L’élection de Donald Trump, il y a un an tout juste, à la présidence des Etats-Unis d’Amérique, a eu comme effet de littéralement déchaîner les deux grands médias du pays, The Washington Post et The New York Times. Alors que, depuis mai, les médias hexagonaux restent, dans l’ensemble, plutôt huileux devant Emmanuel Macron – lui, Brigitte, ses ministres et La République en Marche. Comme frappés de sidération collective. Avec des exceptions notables, comme L’Humanité (que j’aurais au moins cité une fois en 6 ans et demi de billets du lundi, tout arrive), Alternatives économiques ou Mediapart, qui suit toujours de près les suites de l’affaire Ferrand, classée sans suite. Certes, si les filles avaient pris le pouvoir (Marine Le Pen et Hillary Clinton), les lignes éditoriales se seraient peut-être inversées : tranchantes et à Paris, dociles outre-Atlantique.
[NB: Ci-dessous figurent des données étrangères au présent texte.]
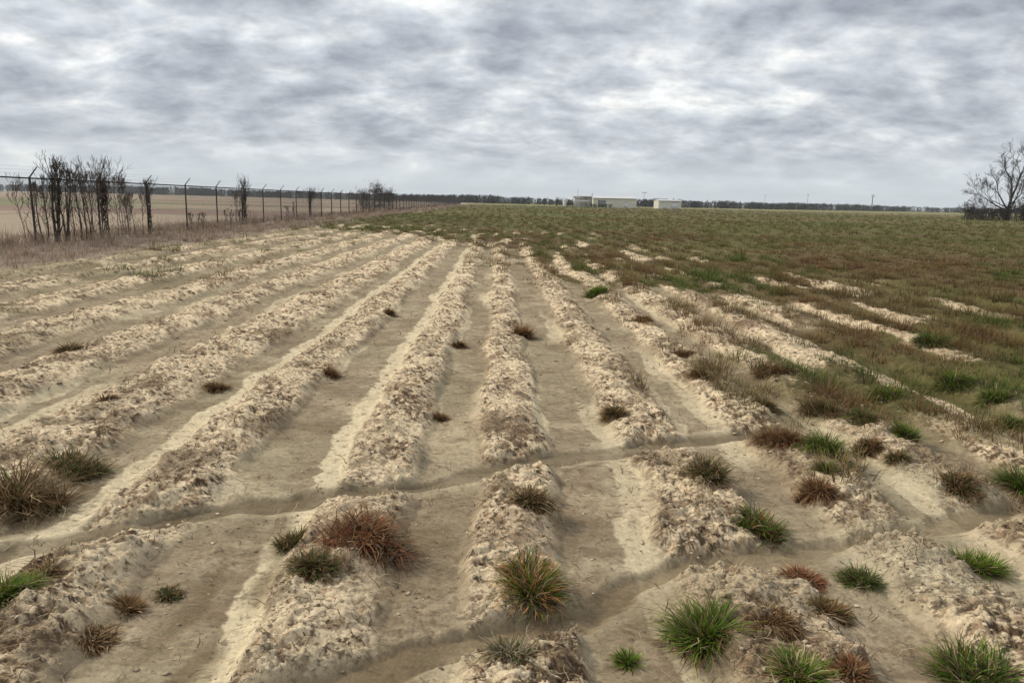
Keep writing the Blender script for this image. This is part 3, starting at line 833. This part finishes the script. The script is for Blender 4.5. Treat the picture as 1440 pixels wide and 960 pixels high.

« Affaiblis depuis plusieurs années par la douloureuse mutation de leur modèle économique, les deux quotidiens américains, qui ont écrit dans les années 1970 parmi les plus belles pages d’investigation avec les Pentagon Papers sur la guerre du Vietnam, et l’affaire du Watergate sur les turpitudes de Richard Nixon, ont retrouvé face à ce président problématique un vrai panache », décryptent dans un amour de papier Les Échos week-end (4/5-11). Qualifiés d’ « ennemis du peuple américain » par le président républicain, ces médias, qui font aussi office d’institutions (The New York Times, 1.350 journalistes, a été créé en 1851 et The Washington Post, 750 journalistes, en 1877), rivalisent de scoops en guise de riposte. Par le Times, les révélations sur les ingérences russes dans l’élection de 2016, « qui ont conduit au limogeage de l’ex-patron du FBI, James Comey, en mai 2017 » ; par le Post, le passage au peigne fin « des conflits d’intérêt de la famille présidentielle et a mis à jour le rôle du fondateur de l’armée privée Blackwater, Eric Prince, dans la création d’un canal de communication discret entre Trump et Poutine ». Le nouveau scandale financier des Paradise Papers, travail journalistique international, sorti ce week-end et éclaboussant un ministre de Trump, en remet une couche.

Voilà une saine leçon de démocratie. « Il suffit de rester fidèles aux principes de base du bon journalisme : agressivité et scepticisme », pose Dean Baquet, directeur du Times. Retour en France et à votre serviteur. Ces « principes de base » m’ont été transmis dans l’excellent Centre de Formation des Journalistes – que j’appelle encore aujourd’hui par métonymie « rue du Louvre ». Mais cet enseignement s’est opéré de façon parfois un peu trop académique, feutrée, dans une sorte d’entre-soi. Or, la bonne info et le pilotage d’une rédaction exigent des valeurs non-intellectuelles, comme l’acharnement, la rigueur, l’honnêteté, une insondable capacité à résister aux pressions, un contact permanent avec ses lecteurs. Ne jamais les perdre de vue, malgré les emmerdes, la fatigue, les process et les gens qui vous veulent du bien. Il s’agit aussi de faire parler, au bon sens du terme, son interlocuteur-trice, de la-le convaincre de l’intérêt, pour elle-lui, à vous communiquer des informations à vous, plutôt qu’à un-e autre*. Bref, d’obtenir sa confiance à long terme. Des dimensions qui se situent au carrefour de l’émotionnel et des techniques militaires et policières : quadriller le terrain, harceler l’adversaire, esquiver les leurres, atteindre ensemble l’objectif. Elles mériteraient d’être enseignées en profondeur, même si, selon moi, des compétences génétiques (instinct et faim) ne sont pas transmissibles. Alors que j’ai passé autant de temps à l’école qu’au boulot (16 ans/16 ans), je pense qu’une telle formation, innovante à bien des égards, ferait gagner beaucoup de temps à des générations de journalistes, dans les enquêtes sur Trump comme pour couvrir un fait divers mineur dans une ville moyenne.

* Pour éviter une citation sur #balancetonporc, l’ordre des genres est classé de façon équitable : deux fois le féminin en premier, autant pour le masculin.